Madam President, if the United States is going to lead the 21st century, we have to be at the forefront of climate change, of combating climate change, for although we know that meeting this challenge will take global action, the U.S. needs to lead the way. 

This is our responsibility. We can’t expect other poor nations to act if a leading, wealthy nation like the United States isn’t willing to take even the most minimal, responsible actions. We are the second largest polluter of greenhouse gases on the planet, only just eclipsed by the Chinese in the last decade.
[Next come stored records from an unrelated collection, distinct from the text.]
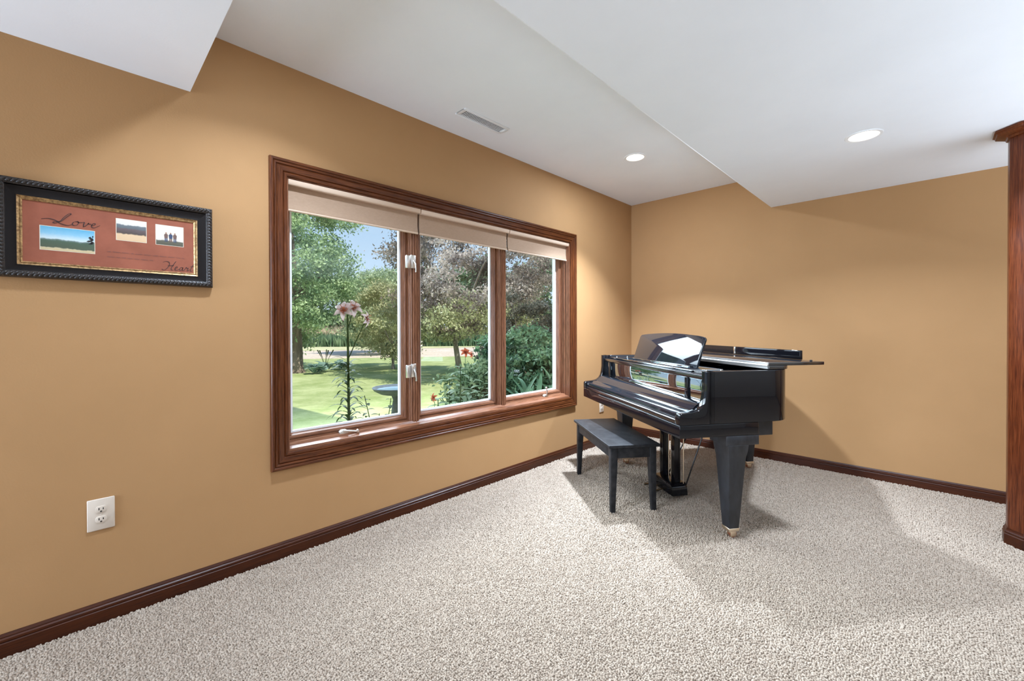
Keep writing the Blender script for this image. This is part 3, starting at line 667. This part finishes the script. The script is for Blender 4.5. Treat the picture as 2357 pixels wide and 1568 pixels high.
for k in (-.03, .0, .03):
    b = MB(); b.tube([(k, .01, .10), (k, .01, .560)], .0028, 8); b.build('pedal_rod', M_brass, ly, smooth=60)
b = MB(); b.tube([(.115, .03, .10), (.115, .03, .560)], .003, 8); b.build('pedal_rod', M_brass, ly, smooth=60)
for sx in (1, -1):
    b = MB(); b.tube([(sx*.11, .045, .070), (sx*.125+.03, .075+.12, .560)] if sx > 0 else [(-.11, .045, .070), (-.09, .30, .560)], .0048, 8); b.build('lyre_brace', M_gloss, ly, smooth=60)

# ------------------------------------------------------------------ bench
bn = empty('piano_bench', (.7035, -1.546, 0), math.radians(-37.4), label='low black wooden piano bench with scratched top in front of the piano', cat='bench')
bx, by = .378, .165
b = MB(); b.box(-bx, bx, -by, by, .402, .420); b.build('seat', M_bench, bn, bevel=.003)
for sy in (1, -1):
    b = MB(); b.box(-bx+.055, bx-.055, sy*(by-.022), sy*(by-.038), .335, .402); b.build('apron', M_bench, bn, bevel=.001)
for sx in (1, -1):
    b = MB(); b.box(sx*(bx-.022), sx*(bx-.038), -by+.055, by-.055, .335, .402); b.build('apron', M_bench, bn, bevel=.001)
for sx in (1, -1):
    for sy in (1, -1):
        ox, oy = sx*(bx-.018), sy*(by-.018); mb = MB(); vs = []
        for s_, z in ((.028, .0), (.042, .30), (.042, .402)):
            for qx, qy in ((0, 0), (1, 0), (1, 1), (0, 1)): vs.append((ox-sx*qx*s_, oy-sy*qy*s_, z))
        mb.add(vs, [(i*4+k, i*4+(k+1) % 4, (i+1)*4+(k+1) % 4, (i+1)*4+k) for i in range(2) for k in range(4)]+[(3, 2, 1, 0), (8, 9, 10, 11)])
        mb.build('leg', M_bench, bn, bevel=.002)

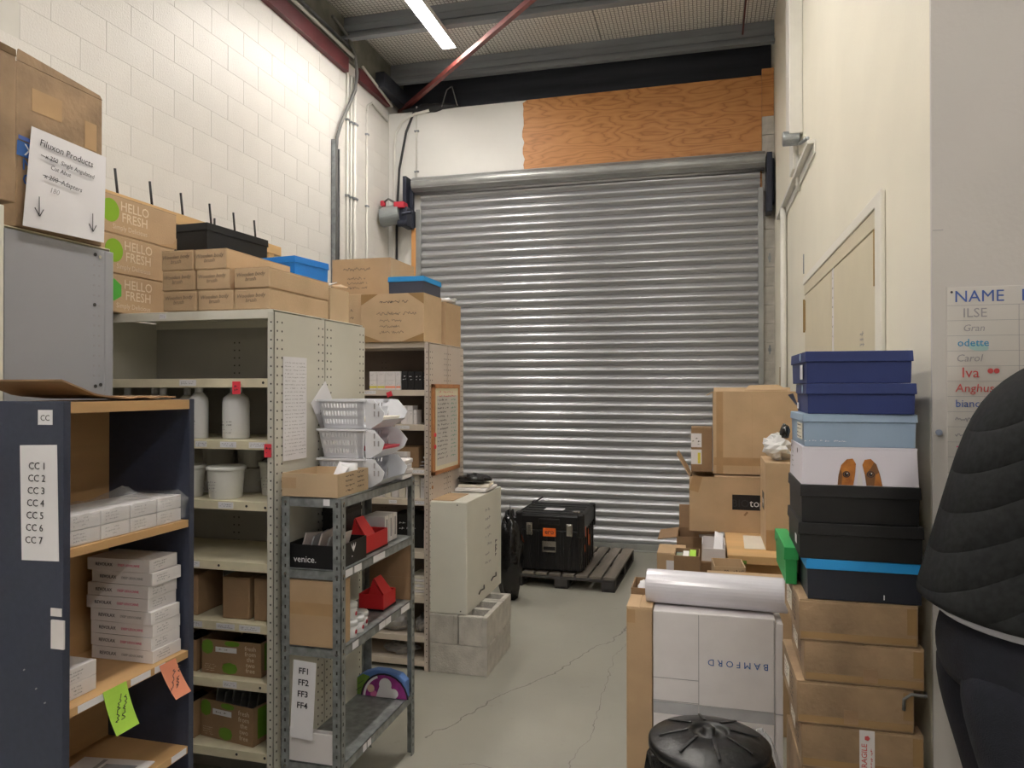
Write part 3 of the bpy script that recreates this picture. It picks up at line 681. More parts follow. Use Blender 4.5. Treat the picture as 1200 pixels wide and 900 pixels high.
# --- meal-kit cartons stacked on the shelving
for i, (z, y1, gm) in enumerate(((1.953, 2.715, 'green_seal'), (2.108, 2.765, 'green_print'), (2.262, 2.775, 'green_print'))):
    c = carton('meal_kit_carton', ['bottom HELLO FRESH carton of three, green hexagon print', 'middle HELLO FRESH carton of three, green round print', 'top HELLO FRESH carton of three, green round print'][i], 'box', -2.60, -2.25, y1-.42, y1, z, z+.153, 'kraft', group='meal kit cartons on the cream shelving', seam='x', tape=False)
    fx = .175
    yy = [-.085, -.135, -.165][i]
    disc('logo', c, 'R', (fx, yy, .088), .046 if i else .044, gm, n=6 if i == 0 else 20, off=.0004, roll=30)
    text('HELLO\nFRESH', .052, 'pale_print', c, 'R', (fx, yy+.165-.055+.02, .092), bold=.02, off=.0008)
    text('Simply Delicious', .028, 'pale_print', c, 'R', (fx, yy+.105, .028), off=.0008)
    if i == 2: MB().slab((fx+.001, .08, .0), (fx+.001, .21, .0), (fx+.001, .21, .05), (fx+.001, .19, .02), (.0006, 0, 0)).build('torn_tape', 'tape', c)
# --- small long cartons (handwritten)
n_b = ['bottom row left', 'bottom row middle', 'bottom row right', 'middle row left', 'middle row middle', 'upper right', 'top row left', 'top row right']
bx = [(-2.058, -1.905, 1.953), (-1.903, -1.745, 1.953), (-1.742, -1.586, 1.953), (-2.06, -1.91, 2.033), (-1.907, -1.758, 2.033), (-1.742, -1.588, 2.034), (-2.064, -1.918, 2.112), (-1.916, -1.774, 2.112)]
for i, (a, b, z) in enumerate(bx):
    c = carton('brush_carton', 'small brown carton marked wooden body brush, %s of the pile' % n_b[i], 'box', a, b-.002, 2.462+.004*(i % 3), 2.915+.006*(i % 2), z, z+.078, 'kraft_light', group='body brush cartons', tape=False, rz=random.uniform(-.6, .6))
    text('Wooden body\nbrush', .021, 'ink_soft', c, 'F', (-.005, -((2.915+.006*(i % 2))-(2.462+.004*(i % 3)))/2, .043), shear=.25, roll=2, off=.0016)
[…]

For more than a century, our economic growth and our strong middle class – built on American innovation and industry – made us the envy of the world, but they have also contributed to putting our planet in a dangerous position. As developing nations work to lift hundreds of millions of people out of desperate poverty, they are looking at us to show that it’s possible.

Also a great but urgent opportunity here lies before us. We have a moral obligation, I believe, to lead because others are looking at competing examples and aren’t waiting around. China, our greatest economic competitor, now and into the future, is itself choking on the byproducts of coal and investing heavily in cleaner air and cleaner energy. 

The country that figures out how to prosper without deadly pollution is the country that will dominate the technologies that our world uses and depends on in the decades to come. Are we really going to miss out on this chance to be the country that makes the clean cars, the clean power plants, the clean technologies of the future? I hope no. 

We in Congress have the opportunity and the obligation to pull together and to act responsibly as well.

We can pass the bipartisan Shaheen-Portman energy efficiency bill today, create great jobs and make it easy for families to spend less on energy and save money while they are at it. 

We can put clean energy on a level playing field by passing the bipartisan Master Limited Partnership Parity Act, of which I am a cosponsor, to stop giving coal, oil, and natural gas a leg up without an even playing field for renewables and energy efficiency.

We can invest in the research that will unlock the energy innovations of the future.

All of this, these are actions we could take today. 

There will be costs, but if we act now, they will be far outweighed by the benefits, today and into the future. If we wait, these costs will only grow.

I understand this is a difficult issue politically for us to take on. Many of the most dire consequences of global warming are still into the future. And as I know, as a person who struggles to make long-term delayed decisions, whether it’s investing for retirement or losing the weight my doctor keeps suggesting would help improve my long-term health, humans aren’t really good at taking the small but powerful steps today that over time will lead to a healthier, more secure future. 

Even if the costs are low, when the benefits are farther out, it is so hard for us to take action.

But Madam President, what will we say? What will we say when our children ask what did we do when the science was clear, when the options were before us, and when we had the chance? Just as we rightly worry in this chamber about the financial debts we are going to leave to future generations, leaving this debt, leaving the burden of unaddressed, unresolved global warming and climate change to our children and future generations is a debt too deep for us not to address.

We are in danger, if we don’t act, of leaving behind not only a worse off world, but of leaving ourselves a future where we cannot look our children in the eye and say that we stepped up to the greatest global challenge of this century.

What will it mean when my own daughter at some point in the future goes to Glacier National Park with her future family? Will it even have glaciers? How will she explain to them how that amazing national park has changed and what will she say about what this Senate and her own father did to take action?

It is my hope, my prayer, that on that future trip they will reflect on how we found the will, we found the determination, to act together and to change the trajectory of our future, to save it for everyone’s future.